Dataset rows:
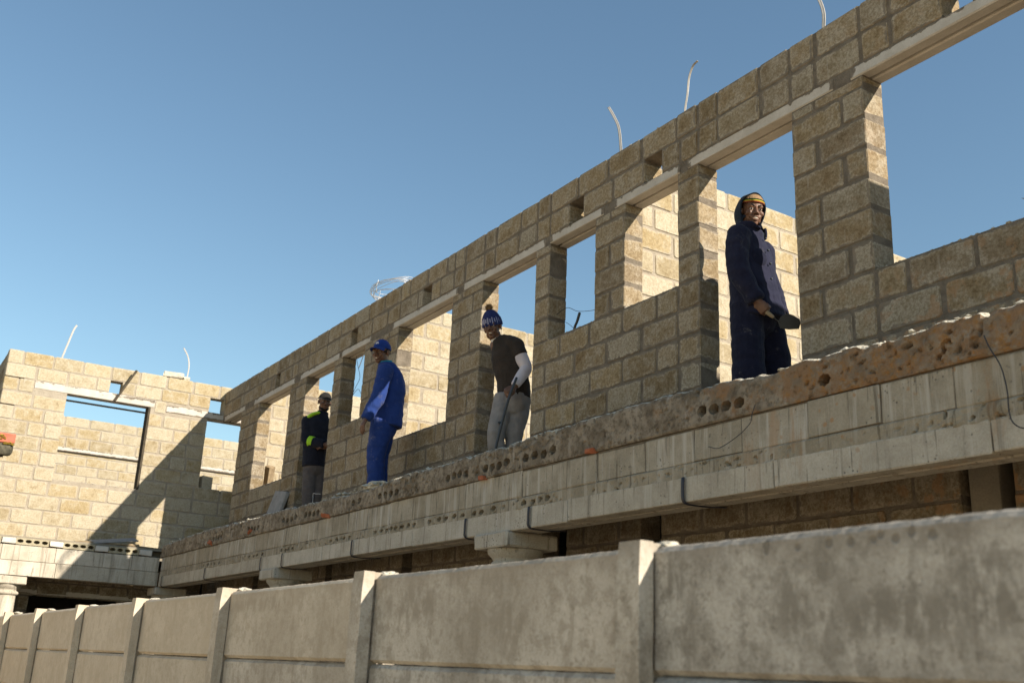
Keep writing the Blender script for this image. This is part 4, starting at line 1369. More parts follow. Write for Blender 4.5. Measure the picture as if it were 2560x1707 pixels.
def head(bm, c, B, smile=1.0):
    c = Vector(c)
    P = lambda x, y, z: c + B @ Vector((x, y, z))
    bl = lambda x, y, z, r: add_blob(bm, P(x, y, z), r, B)
    bl(0, -0.012, 0.028, (0.074, 0.094, 0.086))          # skull
    bl(0, 0.026, -0.030, (0.061, 0.064, 0.078))          # face mass
    bl(0, 0.050, 0.030, (0.058, 0.040, 0.045))           # forehead
    bl(0, 0.062, -0.094, (0.027, 0.024, 0.020))          # chin
    for s in (-1, 1):
        bl(s * 0.046, 0.006, -0.066, (0.020, 0.036, 0.030))   # jaw
        bl(s * 0.030, 0.083, 0.021, (0.024, 0.010, 0.008))    # brow
        bl(s * 0.041, 0.068, -0.026, (0.024, 0.022, 0.020))   # cheek
        bl(s * 0.031, 0.077, 0.009, (0.017, 0.013, 0.0055))   # upper lid
        bl(s * 0.031, 0.077, -0.010, (0.016, 0.012, 0.0045))  # lower lid
        bl(s * 0.015, 0.096, -0.034, (0.011, 0.012, 0.009))   # nostril
        bl(s * 0.077, -0.008, -0.006, (0.008, 0.020, 0.032))  # ear
        bl(s * 0.082, -0.012, 0.008, (0.006, 0.017, 0.018))
        bl(s * 0.032, 0.078, -0.050, (0.012, 0.010, 0.013))   # smile fold
    add_tube(bm, [P(0, 0.084, 0.016), P(0, 0.096, -0.008), P(0, 0.110, -0.029)], [(0.009, 0.010), (0.011, 0.012), (0.014, 0.012)], ref=B @ Vector((1, 0, 0)), n=3, seg=10)
    # lips, slightly parted
    add_tube(bm, [P(-0.031, 0.078, -0.054), P(-0.014, 0.091, -0.0545), P(0, 0.0945, -0.054), P(0.014, 0.091, -0.0545), P(0.031, 0.078, -0.054)], [0.004, 0.0065, 0.0065, 0.0065, 0.004], n=3, seg=8, ref=B @ Vector((0, 0, 1)))
    add_tube(bm, [P(-0.029, 0.077, -0.058), P(-0.014, 0.088, -0.074), P(0, 0.091, -0.077), P(0.014, 0.088, -0.074), P(0.029, 0.077, -0.058)], [0.004, 0.0075, 0.008, 0.0075, 0.004], n=3, seg=8, ref=B @ Vector((0, 0, 1)))

def face_parts(c, B, parent, root, teeth=True):
    c = Vector(c)
    P = lambda x, y, z: c + B @ Vector((x, y, z))
    for s in (-1, 1):
        bm = bmesh.new()
        add_blob(bm, P(s * 0.031, 0.0795, -0.0005), (0.0125, 0.0118, 0.0068), B)
        e = link('eye', bm_mesh('eye', bm, True), M_EYE, root)
        bm = bmesh.new()
        add_blob(bm, P(s * 0.031, 0.0890, -0.0005), (0.0060, 0.0040, 0.0062), B)
        link('iris', bm_mesh('iris', bm, True), M_IRIS, e)
        bm = bmesh.new()
        add_tube(bm, [P(s * 0.013, 0.091, 0.020), P(s * 0.03, 0.092, 0.0265), P(s * 0.048, 0.080, 0.021)], [(0.002, 0.004), (0.0025, 0.0055), (0.002, 0.003)], n=3, seg=8, ref=B @ Vector((0, 1, 0)))
        link('eyebrow', bm_mesh('eyebrow', bm, True), M_HAIR, root)
    if teeth:
        bm = bmesh.new()
        add_tube(bm, [P(-0.021, 0.081, -0.0605), P(-0.011, 0.0885, -0.0625), P(0, 0.0912, -0.063), P(0.011, 0.0885, -0.0625), P(0.021, 0.081, -0.0605)], [(0.004, 0.0025), (0.004, 0.0046), (0.004, 0.005), (0.004, 0.0046), (0.004, 0.0025)], n=3, seg=8, ref=B @ Vector((0, 1, 0)))
        link('teeth', bm_mesh('teeth', bm, True), M_TEETH, root)

def hand(bm, wrist, d, palm, thumb_side, curl=0.5, spread=0.0, k=1.0):
    """wrist point, d = direction of the fingers, palm = direction the palm faces, thumb_side = +1/-1 along d x palm"""
    d = Vector(d).normalized()
    n = (Vector(palm) - d * d.dot(Vector(palm))).normalized()
    s = d.cross(n) * thumb_side
    w = Vector(wrist)
    kn = w + d * 0.088 * k
    add_tube(bm, [w - d * 0.02, w + d * 0.02, w + d * 0.055 * k, kn], [(0.026, 0.021), (0.032, 0.018), (0.040, 0.016), (0.040, 0.014)], ref=s, n=3, seg=14)
    L = (0.074, 0.083, 0.077, 0.060)
    for i in range(4):
        off = (0.031 - 0.0207 * i)
        p = kn + s * off - d * 0.012
        pts = [p]
        a = 0.12
        seg = (0.46, 0.30, 0.24)
        for j, q in enumerate(seg):
            a += curl * (0.75, 0.95, 0.7)[j] + 0.05 * i * curl
            dd = d * math.cos(a) + n * math.sin(a) + s * (spread * (1.5 - i) * 0.12)
            p = p + dd.normalized() * L[i] * q * 1.15 * k
            pts.append(p)
        add_tube(bm, pts, [0.0092, 0.0088, 0.0080, 0.0070], n=3, seg=9, ref=s)
    t0 = w + d * 0.022 * k + s * 0.024 + n * 0.004
    t1 = w + d * 0.048 * k + s * 0.048 + n * 0.016
    t2 = w + d * 0.076 * k + s * (0.050 - 0.012 * curl) + n * (0.024 + 0.014 * curl)
    t3 = w + d * 0.098 * k + s * (0.044 - 0.026 * curl) + n * (0.028 + 0.026 * curl)
    add_tube(bm, [t0, t1, t2, t3], [0.015, 0.0125, 0.0105, 0.0085], n=3, seg=10, ref=n)

def person(label, x, y, rotz, group='workers on the upper floor'):
    return thing('person', label, 'person', (x, y, ZS), rotz, group)

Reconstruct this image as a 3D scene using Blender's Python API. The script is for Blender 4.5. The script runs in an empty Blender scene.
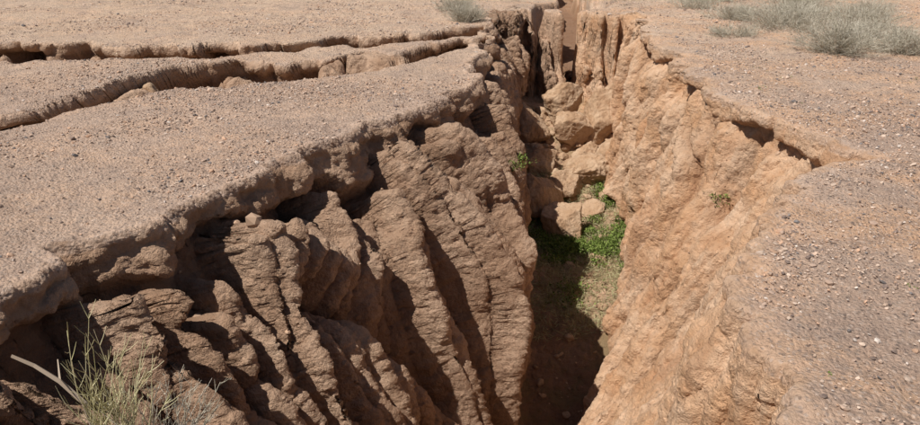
import bpy, math, numpy as np, random
from mathutils import Vector
rng=np.random.default_rng(7); random.seed(7)
scene=bpy.context.scene
# ---------------------------------------------------------------- noise
_T=np.random.default_rng(11).random(65536).astype(np.float32)*2-1
def _h(i,j,k,s):
    n=(i*73856093)^(j*19349663)^(k*83492791)^(s*2654435)
    n=(n^(n>>13))*1274126177
    return _T[((n^(n>>16))&65535)]
def vnoise(x,y,z,s=0):
    x,y,z=np.broadcast_arrays(x,y,z)
    xi=np.floor(x);yi=np.floor(y);zi=np.floor(z)
    fx=x-xi;fy=y-yi;fz=z-zi
    xi=xi.astype(np.int64);yi=yi.astype(np.int64);zi=zi.astype(np.int64)
    u=fx*fx*fx*(fx*(fx*6-15)+10);v=fy*fy*fy*(fy*(fy*6-15)+10);w=fz*fz*fz*(fz*(fz*6-15)+10)
    def L(a,b,t): return a+(b-a)*t
    return L(L(L(_h(xi,yi,zi,s),_h(xi+1,yi,zi,s),u),L(_h(xi,yi+1,zi,s),_h(xi+1,yi+1,zi,s),u),v),
             L(L(_h(xi,yi,zi+1,s),_h(xi+1,yi,zi+1,s),u),L(_h(xi,yi+1,zi+1,s),_h(xi+1,yi+1,zi+1,s),u),v),w)
def fbm(x,y,z,o=4,s=0,g=0.5,ridge=False):
    a=1.0;t=0;n=0
    for k in range(o):
        v=vnoise(x,y,z,s+k*17)
        if ridge: v=1-2*np.abs(v)
        t=t+a*v;n+=a;a*=g
        x,y,z=(x*0.8+y*0.6)*2.03+5.1,(-x*0.6+y*0.8)*2.03+z*0.2+1.7,z*2.01-x*0.15+9.3
    return t/n
def ss(a,b,x):
    t=np.clip((x-a)/(b-a),0,1);return t*t*(3-2*t)
# ---------------------------------------------------------------- stations
def seg(a,b,st): return np.arange(a,b,st)
ys=np.concatenate([-np.geomspace(300,3,25),seg(-2.5,2.2,0.3),seg(2.2,3.2,0.02),seg(3.2,9.5,0.0145),
    seg(9.5,17.2,0.02),seg(17.2,20.0,0.0095),seg(20.0,24,0.04),24*np.geomspace(1,16,70)])
ny=len(ys)
def curve(pts,sm=0.25):
    px,py=zip(*sorted(pts))
    r=0
    for o in (-1,-.5,0,.5,1): r=r+np.interp(ys+o*sm,px,py)
    return r/5
z0=np.zeros_like(ys)
XL=curve([(-5,-3.6),(2.7,-3.5),(3.6,-3.25),(4.18,-2.99),(4.63,-2.86),(5.07,-2.53),(6.51,-1.9),(7.6,-1.3),(8.6,-.73),(10.7,.3),(12.3,.2),(15.1,.52),(17.7,.75),(21,.9),(30,1)])
XR=curve([(-5,1.5),(2.77,1.5),(3.51,1.68),(4.4,2.0),(5.4,2.46),(6.3,3.05),(6.95,4.1),(7.3,4.08),(7.93,3.73),(8.84,3.62),(11.1,3.54),(13.3,3.74),(14.5,3.8),(17,4.3),(19,4.6),(22,5.2),(30,6)],0.12)
XLs,XRs=XL.copy(),XR.copy()
fl=curve([(-5,0.0),(3,0.0),(5,.2),(6.9,.5),(8.1,.6),(9.5,.65),(12.7,.75),(15,.95),(17,1.1),(19,1.4),(30,2)])
fr=curve([(-5,.9),(3,.9),(4,1.0),(5.7,1.25),(6.9,1.5),(8.1,1.75),(8.9,1.95),(10.3,2.7),(11,2.95),(12.7,3.15),(15,3.5),(17,3.9),(19,4.2),(30,5)])
D=curve([(-5,4.3),(6,4.5),(8.6,4.3),(10,3.7),(11.2,3.3),(12.7,3.2),(14.2,2.95),(16,2.4),(18,2.05),(30,1.95)])
def blocky(y,f,s):
    v=vnoise(y*f,z0+s,z0,s); return np.tanh(v*3.5)*.5
XL=XL+.24*blocky(ys,1.7,3)+.13*blocky(ys,4.3,4)+.05*fbm(ys*9,z0,z0,4,5,.6)
XL=XL-.38*np.exp(-((ys-4.85)/.15)**2)+.2*np.exp(-((ys-5.25)/.2)**2)-.3*np.exp(-((ys-9.3)/.14)**2)
XR=XR+.18*blocky(ys,1.9,13)+.13*blocky(ys,4.7,14)+.09*fbm(ys*8,z0,z0,4,15,.6)
fl=fl+.12*fbm(ys*1.3,z0,z0,2,21); fr=fr+.14*fbm(ys*1.2,z0,z0,2,22)
# ---------------------------------------------------------------- columns
nLP,nLW,nF,nRW,nRP=430,400,110,330,280
qL=np.concatenate([np.geomspace(280,13,40,endpoint=False),13*(1-np.linspace(0,1,nLP-40,endpoint=False))**1.15])
tLW=np.linspace(0,1,nLW,endpoint=False)**1.2
tF=np.linspace(0,1,nF,endpoint=False)
tRW=(1-np.linspace(0,1,nRW,endpoint=False))**1.15
qR=np.concatenate([10*np.linspace(0,1,nRP-40,endpoint=False)**1.15,np.geomspace(10,280,40)])
nc=nLP+nLW+nF+nRW+nRP
Y=np.repeat(ys[:,None],nc,1);X=np.zeros((ny,nc));Z=np.zeros((ny,nc))
wall=np.zeros((ny,nc));orange=np.zeros((ny,nc));floor=np.zeros((ny,nc));dark=np.zeros((ny,nc));dm=np.zeros((ny,nc))
y_=ys[:,None]
sL=slice(0,nLP);sLW=slice(nLP,nLP+nLW);sF=slice(nLP+nLW,nLP+nLW+nF);sRW=slice(nLP+nLW+nF,nc-nRP);sRP=slice(nc-nRP,nc)
X[:,sL]=XLs[:,None]-qL[None]+(XL-XLs)[:,None]*np.exp(-qL/.6)[None]
X[:,sRP]=XRs[:,None]+qR[None]+(XR-XRs)[:,None]*np.exp(-qR/.6)[None]
def prof(u,kx,ky):
    return sum(np.interp(u+o,kx,ky) for o in (-.03,-.015,0,.015,.03))/5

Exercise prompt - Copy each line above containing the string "scene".

Final answer -
Reconstruct this image as a 3D scene using Blender's Python API. The script is for Blender 4.5. The script runs in an empty Blender scene.
scene=bpy.context.scene